▶ _Dataset extract_

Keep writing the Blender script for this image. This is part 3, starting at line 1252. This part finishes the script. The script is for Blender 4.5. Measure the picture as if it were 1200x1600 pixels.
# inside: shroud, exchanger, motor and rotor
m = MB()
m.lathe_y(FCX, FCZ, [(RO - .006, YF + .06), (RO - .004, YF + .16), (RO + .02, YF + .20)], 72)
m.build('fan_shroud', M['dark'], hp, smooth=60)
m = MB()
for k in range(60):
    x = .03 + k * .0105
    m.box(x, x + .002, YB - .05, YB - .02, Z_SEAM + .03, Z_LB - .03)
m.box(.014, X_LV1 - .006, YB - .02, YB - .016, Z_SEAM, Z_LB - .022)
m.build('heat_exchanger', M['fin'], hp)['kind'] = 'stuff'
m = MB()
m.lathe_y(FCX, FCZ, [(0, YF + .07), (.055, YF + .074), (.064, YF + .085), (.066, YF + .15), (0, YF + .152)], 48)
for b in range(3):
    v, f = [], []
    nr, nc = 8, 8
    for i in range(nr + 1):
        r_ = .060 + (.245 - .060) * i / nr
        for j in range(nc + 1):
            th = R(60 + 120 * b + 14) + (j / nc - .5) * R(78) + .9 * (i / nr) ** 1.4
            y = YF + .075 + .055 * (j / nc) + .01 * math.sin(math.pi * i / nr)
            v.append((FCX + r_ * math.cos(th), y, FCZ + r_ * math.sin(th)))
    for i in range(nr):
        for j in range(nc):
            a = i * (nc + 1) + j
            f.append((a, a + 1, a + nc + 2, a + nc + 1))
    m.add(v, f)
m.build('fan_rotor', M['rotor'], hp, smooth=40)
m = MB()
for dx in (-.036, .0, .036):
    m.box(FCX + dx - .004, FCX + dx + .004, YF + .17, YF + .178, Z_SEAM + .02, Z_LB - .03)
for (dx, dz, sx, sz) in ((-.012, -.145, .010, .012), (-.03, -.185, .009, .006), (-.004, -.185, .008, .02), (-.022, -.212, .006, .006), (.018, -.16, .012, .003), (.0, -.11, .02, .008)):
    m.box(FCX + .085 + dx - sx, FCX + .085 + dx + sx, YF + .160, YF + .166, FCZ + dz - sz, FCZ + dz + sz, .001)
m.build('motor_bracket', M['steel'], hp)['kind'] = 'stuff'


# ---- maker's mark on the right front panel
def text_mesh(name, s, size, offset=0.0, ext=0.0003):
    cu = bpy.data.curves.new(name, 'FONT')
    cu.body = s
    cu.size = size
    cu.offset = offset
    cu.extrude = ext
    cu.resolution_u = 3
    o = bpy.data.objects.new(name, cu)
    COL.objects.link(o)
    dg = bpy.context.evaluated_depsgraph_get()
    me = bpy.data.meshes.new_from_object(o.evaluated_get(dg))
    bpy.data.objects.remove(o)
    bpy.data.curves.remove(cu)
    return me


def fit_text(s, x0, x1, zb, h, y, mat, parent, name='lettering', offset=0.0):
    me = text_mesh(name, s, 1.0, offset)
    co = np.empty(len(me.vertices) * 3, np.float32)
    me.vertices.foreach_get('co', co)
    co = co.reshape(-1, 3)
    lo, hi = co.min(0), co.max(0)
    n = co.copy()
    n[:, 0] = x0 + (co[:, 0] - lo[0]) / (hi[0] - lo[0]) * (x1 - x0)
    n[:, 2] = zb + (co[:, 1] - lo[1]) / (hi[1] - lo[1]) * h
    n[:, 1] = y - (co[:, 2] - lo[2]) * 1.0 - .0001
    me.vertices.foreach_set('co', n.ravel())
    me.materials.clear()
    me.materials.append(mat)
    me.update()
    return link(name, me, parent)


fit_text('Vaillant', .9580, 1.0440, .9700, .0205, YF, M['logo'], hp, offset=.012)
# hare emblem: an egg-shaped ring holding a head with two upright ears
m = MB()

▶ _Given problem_
The lines above should be duplicated exactly.

▶ _Exercise answer_
Keep writing the Blender script for this image. This is part 3, starting at line 1252. This part finishes the script. The script is for Blender 4.5. Measure the picture as if it were 1200x1600 pixels.
# inside: shroud, exchanger, motor and rotor
m = MB()
m.lathe_y(FCX, FCZ, [(RO - .006, YF + .06), (RO - .004, YF + .16), (RO + .02, YF + .20)], 72)
m.build('fan_shroud', M['dark'], hp, smooth=60)
m = MB()
for k in range(60):
    x = .03 + k * .0105
    m.box(x, x + .002, YB - .05, YB - .02, Z_SEAM + .03, Z_LB - .03)
m.box(.014, X_LV1 - .006, YB - .02, YB - .016, Z_SEAM, Z_LB - .022)
m.build('heat_exchanger', M['fin'], hp)['kind'] = 'stuff'
m = MB()
m.lathe_y(FCX, FCZ, [(0, YF + .07), (.055, YF + .074), (.064, YF + .085), (.066, YF + .15), (0, YF + .152)], 48)
for b in range(3):
    v, f = [], []
    nr, nc = 8, 8
    for i in range(nr + 1):
        r_ = .060 + (.245 - .060) * i / nr
        for j in range(nc + 1):
            th = R(60 + 120 * b + 14) + (j / nc - .5) * R(78) + .9 * (i / nr) ** 1.4
            y = YF + .075 + .055 * (j / nc) + .01 * math.sin(math.pi * i / nr)
            v.append((FCX + r_ * math.cos(th), y, FCZ + r_ * math.sin(th)))
    for i in range(nr):
        for j in range(nc):
            a = i * (nc + 1) + j
            f.append((a, a + 1, a + nc + 2, a + nc + 1))
    m.add(v, f)
m.build('fan_rotor', M['rotor'], hp, smooth=40)
m = MB()
for dx in (-.036, .0, .036):
    m.box(FCX + dx - .004, FCX + dx + .004, YF + .17, YF + .178, Z_SEAM + .02, Z_LB - .03)
for (dx, dz, sx, sz) in ((-.012, -.145, .010, .012), (-.03, -.185, .009, .006), (-.004, -.185, .008, .02), (-.022, -.212, .006, .006), (.018, -.16, .012, .003), (.0, -.11, .02, .008)):
    m.box(FCX + .085 + dx - sx, FCX + .085 + dx + sx, YF + .160, YF + .166, FCZ + dz - sz, FCZ + dz + sz, .001)
m.build('motor_bracket', M['steel'], hp)['kind'] = 'stuff'


# ---- maker's mark on the right front panel
def text_mesh(name, s, size, offset=0.0, ext=0.0003):
    cu = bpy.data.curves.new(name, 'FONT')
    cu.body = s
    cu.size = size
    cu.offset = offset
    cu.extrude = ext
    cu.resolution_u = 3
    o = bpy.data.objects.new(name, cu)
    COL.objects.link(o)
    dg = bpy.context.evaluated_depsgraph_get()
    me = bpy.data.meshes.new_from_object(o.evaluated_get(dg))
    bpy.data.objects.remove(o)
    bpy.data.curves.remove(cu)
    return me


def fit_text(s, x0, x1, zb, h, y, mat, parent, name='lettering', offset=0.0):
    me = text_mesh(name, s, 1.0, offset)
    co = np.empty(len(me.vertices) * 3, np.float32)
    me.vertices.foreach_get('co', co)
    co = co.reshape(-1, 3)
    lo, hi = co.min(0), co.max(0)
    n = co.copy()
    n[:, 0] = x0 + (co[:, 0] - lo[0]) / (hi[0] - lo[0]) * (x1 - x0)
    n[:, 2] = zb + (co[:, 1] - lo[1]) / (hi[1] - lo[1]) * h
    n[:, 1] = y - (co[:, 2] - lo[2]) * 1.0 - .0001
    me.vertices.foreach_set('co', n.ravel())
    me.materials.clear()
    me.materials.append(mat)
    me.update()
    return link(name, me, parent)


fit_text('Vaillant', .9580, 1.0440, .9700, .0205, YF, M['logo'], hp, offset=.012)
# hare emblem: an egg-shaped ring holding a head with two upright ears
m = MB()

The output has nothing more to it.